*To do*.
Your task is to quote the listing below exactly, beginning with its first line and ending on the line bearing "0.17), 70), tl)".
[start Data records]
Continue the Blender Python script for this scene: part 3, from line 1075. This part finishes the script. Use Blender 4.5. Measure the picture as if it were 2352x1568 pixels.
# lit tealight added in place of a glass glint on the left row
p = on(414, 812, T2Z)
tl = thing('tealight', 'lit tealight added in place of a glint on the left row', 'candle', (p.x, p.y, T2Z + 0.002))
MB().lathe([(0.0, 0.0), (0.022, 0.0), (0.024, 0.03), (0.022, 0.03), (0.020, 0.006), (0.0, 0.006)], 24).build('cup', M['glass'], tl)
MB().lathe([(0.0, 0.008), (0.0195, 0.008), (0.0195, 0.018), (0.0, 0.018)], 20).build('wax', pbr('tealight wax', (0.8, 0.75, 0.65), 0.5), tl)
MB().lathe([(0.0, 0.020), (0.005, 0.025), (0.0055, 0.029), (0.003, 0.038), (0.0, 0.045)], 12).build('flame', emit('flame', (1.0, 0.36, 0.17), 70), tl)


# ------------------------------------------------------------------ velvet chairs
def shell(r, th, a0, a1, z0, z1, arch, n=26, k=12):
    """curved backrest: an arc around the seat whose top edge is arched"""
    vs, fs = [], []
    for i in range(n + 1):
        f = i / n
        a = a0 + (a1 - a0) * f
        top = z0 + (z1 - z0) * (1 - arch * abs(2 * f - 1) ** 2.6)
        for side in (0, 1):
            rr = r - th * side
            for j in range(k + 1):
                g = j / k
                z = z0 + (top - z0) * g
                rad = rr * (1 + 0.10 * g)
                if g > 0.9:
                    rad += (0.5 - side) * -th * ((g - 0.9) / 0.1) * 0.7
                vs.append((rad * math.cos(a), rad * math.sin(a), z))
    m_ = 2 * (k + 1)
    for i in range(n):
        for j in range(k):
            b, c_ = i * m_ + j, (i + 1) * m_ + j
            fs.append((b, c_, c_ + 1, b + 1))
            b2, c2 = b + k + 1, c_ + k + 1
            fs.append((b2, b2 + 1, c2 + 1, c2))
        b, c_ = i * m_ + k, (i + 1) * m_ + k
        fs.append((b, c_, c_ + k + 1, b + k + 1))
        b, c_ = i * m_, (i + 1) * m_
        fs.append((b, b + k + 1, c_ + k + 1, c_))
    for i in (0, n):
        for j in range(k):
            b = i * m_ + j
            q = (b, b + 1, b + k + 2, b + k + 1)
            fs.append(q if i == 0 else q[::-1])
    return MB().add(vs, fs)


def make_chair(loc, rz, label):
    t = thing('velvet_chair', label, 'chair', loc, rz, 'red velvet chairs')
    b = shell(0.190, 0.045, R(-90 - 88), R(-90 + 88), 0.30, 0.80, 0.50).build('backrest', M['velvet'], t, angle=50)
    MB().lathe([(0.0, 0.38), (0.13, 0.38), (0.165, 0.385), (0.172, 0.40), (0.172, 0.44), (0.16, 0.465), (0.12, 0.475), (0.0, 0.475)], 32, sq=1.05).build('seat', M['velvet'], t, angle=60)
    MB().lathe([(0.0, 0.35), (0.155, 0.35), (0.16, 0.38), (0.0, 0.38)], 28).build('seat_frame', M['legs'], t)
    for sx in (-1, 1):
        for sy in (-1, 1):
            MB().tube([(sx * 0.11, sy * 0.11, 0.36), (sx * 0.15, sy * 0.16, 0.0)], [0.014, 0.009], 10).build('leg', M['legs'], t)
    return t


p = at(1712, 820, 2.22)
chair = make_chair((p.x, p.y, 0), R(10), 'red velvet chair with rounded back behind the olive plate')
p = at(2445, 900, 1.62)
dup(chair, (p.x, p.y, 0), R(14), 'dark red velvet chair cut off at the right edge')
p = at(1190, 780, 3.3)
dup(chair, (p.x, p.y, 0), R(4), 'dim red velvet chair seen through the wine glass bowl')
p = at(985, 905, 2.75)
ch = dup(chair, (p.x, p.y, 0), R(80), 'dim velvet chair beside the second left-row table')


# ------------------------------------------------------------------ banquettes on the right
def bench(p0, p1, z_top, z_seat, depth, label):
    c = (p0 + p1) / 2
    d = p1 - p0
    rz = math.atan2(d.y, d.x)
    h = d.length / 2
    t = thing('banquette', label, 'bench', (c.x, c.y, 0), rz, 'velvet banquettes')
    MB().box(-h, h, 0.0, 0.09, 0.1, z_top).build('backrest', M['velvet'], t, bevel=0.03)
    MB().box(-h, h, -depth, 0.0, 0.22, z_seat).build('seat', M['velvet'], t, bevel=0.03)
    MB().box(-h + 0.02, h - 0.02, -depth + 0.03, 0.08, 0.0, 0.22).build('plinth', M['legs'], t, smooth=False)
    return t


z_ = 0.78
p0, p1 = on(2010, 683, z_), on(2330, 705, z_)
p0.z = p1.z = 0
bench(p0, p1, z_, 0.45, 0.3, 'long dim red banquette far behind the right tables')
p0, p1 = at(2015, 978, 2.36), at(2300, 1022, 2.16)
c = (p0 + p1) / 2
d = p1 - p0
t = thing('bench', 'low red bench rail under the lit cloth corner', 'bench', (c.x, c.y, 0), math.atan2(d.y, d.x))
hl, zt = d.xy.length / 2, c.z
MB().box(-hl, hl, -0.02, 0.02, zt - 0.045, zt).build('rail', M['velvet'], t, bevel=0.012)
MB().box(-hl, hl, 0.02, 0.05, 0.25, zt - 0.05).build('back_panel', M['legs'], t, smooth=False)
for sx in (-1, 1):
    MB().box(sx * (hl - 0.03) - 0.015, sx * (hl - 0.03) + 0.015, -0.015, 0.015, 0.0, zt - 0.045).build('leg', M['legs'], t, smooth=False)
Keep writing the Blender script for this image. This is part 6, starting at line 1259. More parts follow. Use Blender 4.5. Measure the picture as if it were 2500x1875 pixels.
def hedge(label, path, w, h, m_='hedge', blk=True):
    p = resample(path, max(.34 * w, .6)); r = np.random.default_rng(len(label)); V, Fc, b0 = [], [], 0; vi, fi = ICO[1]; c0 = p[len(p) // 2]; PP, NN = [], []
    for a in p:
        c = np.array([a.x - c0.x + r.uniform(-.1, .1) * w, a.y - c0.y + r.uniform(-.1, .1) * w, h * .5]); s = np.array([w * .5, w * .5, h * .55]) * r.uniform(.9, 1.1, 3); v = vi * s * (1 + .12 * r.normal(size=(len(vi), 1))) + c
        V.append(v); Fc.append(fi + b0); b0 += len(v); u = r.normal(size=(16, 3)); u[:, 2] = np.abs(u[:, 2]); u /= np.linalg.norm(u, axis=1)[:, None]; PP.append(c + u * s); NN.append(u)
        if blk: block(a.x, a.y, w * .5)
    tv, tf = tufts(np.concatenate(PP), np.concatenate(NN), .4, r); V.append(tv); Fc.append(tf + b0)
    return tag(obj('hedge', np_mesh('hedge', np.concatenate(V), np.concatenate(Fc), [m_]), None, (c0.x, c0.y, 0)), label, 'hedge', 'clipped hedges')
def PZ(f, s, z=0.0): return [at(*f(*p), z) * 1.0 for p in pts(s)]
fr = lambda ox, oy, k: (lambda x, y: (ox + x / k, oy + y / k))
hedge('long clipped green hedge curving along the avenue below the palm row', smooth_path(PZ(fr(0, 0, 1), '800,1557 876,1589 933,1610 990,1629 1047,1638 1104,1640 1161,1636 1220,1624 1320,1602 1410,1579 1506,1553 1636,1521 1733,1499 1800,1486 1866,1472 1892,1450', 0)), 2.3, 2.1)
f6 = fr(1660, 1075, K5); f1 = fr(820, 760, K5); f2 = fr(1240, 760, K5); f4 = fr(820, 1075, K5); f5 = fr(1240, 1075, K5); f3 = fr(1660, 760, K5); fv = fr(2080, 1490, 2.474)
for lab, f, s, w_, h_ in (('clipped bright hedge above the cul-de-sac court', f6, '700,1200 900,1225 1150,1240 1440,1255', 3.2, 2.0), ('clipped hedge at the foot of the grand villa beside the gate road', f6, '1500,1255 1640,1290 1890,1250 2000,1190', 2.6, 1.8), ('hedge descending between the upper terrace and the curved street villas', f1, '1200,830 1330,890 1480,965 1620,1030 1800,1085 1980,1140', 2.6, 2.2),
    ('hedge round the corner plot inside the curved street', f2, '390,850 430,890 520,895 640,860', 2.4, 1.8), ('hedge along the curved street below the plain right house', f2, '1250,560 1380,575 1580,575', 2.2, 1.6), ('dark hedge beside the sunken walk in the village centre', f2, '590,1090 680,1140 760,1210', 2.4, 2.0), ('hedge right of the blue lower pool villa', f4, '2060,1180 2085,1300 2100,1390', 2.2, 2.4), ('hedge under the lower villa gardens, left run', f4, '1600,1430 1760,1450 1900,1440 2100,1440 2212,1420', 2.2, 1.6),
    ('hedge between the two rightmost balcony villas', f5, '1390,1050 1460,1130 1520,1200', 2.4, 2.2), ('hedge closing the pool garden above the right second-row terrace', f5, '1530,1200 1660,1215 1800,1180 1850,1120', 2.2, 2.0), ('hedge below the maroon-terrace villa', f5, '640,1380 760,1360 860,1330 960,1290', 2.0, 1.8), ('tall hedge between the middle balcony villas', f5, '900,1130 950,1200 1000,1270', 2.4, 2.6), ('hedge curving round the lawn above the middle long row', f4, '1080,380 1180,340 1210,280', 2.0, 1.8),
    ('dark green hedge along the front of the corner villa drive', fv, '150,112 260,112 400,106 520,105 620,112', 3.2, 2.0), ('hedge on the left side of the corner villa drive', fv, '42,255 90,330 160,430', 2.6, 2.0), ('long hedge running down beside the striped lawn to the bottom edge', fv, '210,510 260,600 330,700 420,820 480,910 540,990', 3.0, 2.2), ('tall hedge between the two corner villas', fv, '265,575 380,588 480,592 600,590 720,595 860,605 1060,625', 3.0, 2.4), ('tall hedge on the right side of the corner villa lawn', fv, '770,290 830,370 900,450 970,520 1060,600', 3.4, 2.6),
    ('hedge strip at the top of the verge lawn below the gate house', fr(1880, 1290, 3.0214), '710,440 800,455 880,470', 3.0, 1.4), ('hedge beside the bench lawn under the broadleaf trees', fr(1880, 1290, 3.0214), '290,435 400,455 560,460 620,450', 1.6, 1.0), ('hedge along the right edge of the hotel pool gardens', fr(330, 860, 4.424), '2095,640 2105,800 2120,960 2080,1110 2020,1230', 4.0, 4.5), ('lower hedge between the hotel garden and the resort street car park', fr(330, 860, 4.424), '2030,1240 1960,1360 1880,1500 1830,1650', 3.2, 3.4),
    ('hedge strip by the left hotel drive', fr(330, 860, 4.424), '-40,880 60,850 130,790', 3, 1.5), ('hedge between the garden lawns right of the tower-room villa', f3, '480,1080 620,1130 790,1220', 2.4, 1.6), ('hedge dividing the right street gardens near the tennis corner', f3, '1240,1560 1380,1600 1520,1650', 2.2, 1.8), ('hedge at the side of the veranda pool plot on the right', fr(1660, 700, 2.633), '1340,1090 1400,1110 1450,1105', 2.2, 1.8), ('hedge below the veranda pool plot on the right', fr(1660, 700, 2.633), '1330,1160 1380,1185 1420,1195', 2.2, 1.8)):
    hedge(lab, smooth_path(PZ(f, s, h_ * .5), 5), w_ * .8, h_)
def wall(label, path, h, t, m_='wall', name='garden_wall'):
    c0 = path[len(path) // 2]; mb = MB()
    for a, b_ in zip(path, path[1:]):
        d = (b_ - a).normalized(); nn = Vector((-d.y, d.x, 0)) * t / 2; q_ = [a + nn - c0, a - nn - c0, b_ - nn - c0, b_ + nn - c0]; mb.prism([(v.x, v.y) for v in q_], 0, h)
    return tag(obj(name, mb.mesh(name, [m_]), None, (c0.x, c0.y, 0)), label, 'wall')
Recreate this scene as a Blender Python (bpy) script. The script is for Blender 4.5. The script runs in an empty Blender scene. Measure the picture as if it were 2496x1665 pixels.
[end Data records]
*Expected answer*.
Continue the Blender Python script for this scene: part 3, from line 1075. This part finishes the script. Use Blender 4.5. Measure the picture as if it were 2352x1568 pixels.
# lit tealight added in place of a glass glint on the left row
p = on(414, 812, T2Z)
tl = thing('tealight', 'lit tealight added in place of a glint on the left row', 'candle', (p.x, p.y, T2Z + 0.002))
MB().lathe([(0.0, 0.0), (0.022, 0.0), (0.024, 0.03), (0.022, 0.03), (0.020, 0.006), (0.0, 0.006)], 24).build('cup', M['glass'], tl)
MB().lathe([(0.0, 0.008), (0.0195, 0.008), (0.0195, 0.018), (0.0, 0.018)], 20).build('wax', pbr('tealight wax', (0.8, 0.75, 0.65), 0.5), tl)
MB().lathe([(0.0, 0.020), (0.005, 0.025), (0.0055, 0.029), (0.003, 0.038), (0.0, 0.045)], 12).build('flame', emit('flame', (1.0, 0.36, 0.17), 70), tl)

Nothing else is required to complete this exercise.